Kirigane: Iron Applications on Japanese Armor

28 September 2020

Developed in Nara in the early Muromachi period (1333-1573), the Haruta school was certainly one of the most important centres for the construction of armor in Japan. Armorers from this region specialised in the design of the kabuto, contributing to its affirmation as a key element of the Japanese armor. The most famous model attributed to this school is the akoda-nari kabuto, a particular type of suji-bachi kabuto with a characteristic rounded shape, higher in the back, which traces the profile of a pumpkin. The Haruta armorers developed then other helmet shapes more suitable for tosei gusoku and refined a certain taste for iron applications, which served both as decoration and additional protection. These applications, called kirigane, literally "cut metal", were born as simple iron lozenges, of various dimensions, and gradually refined themselves into finely worked designs. Thanks to the prestige accumulated over the decades, several members of the school were called to distant provinces to meet the commissions of other daimyō and it is interesting to note that the two main schools that developed from the Haruta, the Unkai and the Saika, used precisely the kirigane as a characteristic mark of their productions.
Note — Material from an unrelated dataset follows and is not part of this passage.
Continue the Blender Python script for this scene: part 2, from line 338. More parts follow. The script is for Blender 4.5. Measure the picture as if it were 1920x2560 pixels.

We can identify some peculiarities among the various types of kirigane used in the regions of these schools: while in the Kaga area, where the Unkai school worked for the refined Maeda daimyō, the kirigane became very refined and three-dimensional, with motifs of clouds and cherry blossoms, in the Saika area we can feel a certain influence from Korean helmets and the iron applications, although complex, always remain flat and based on spirals and geometric lines.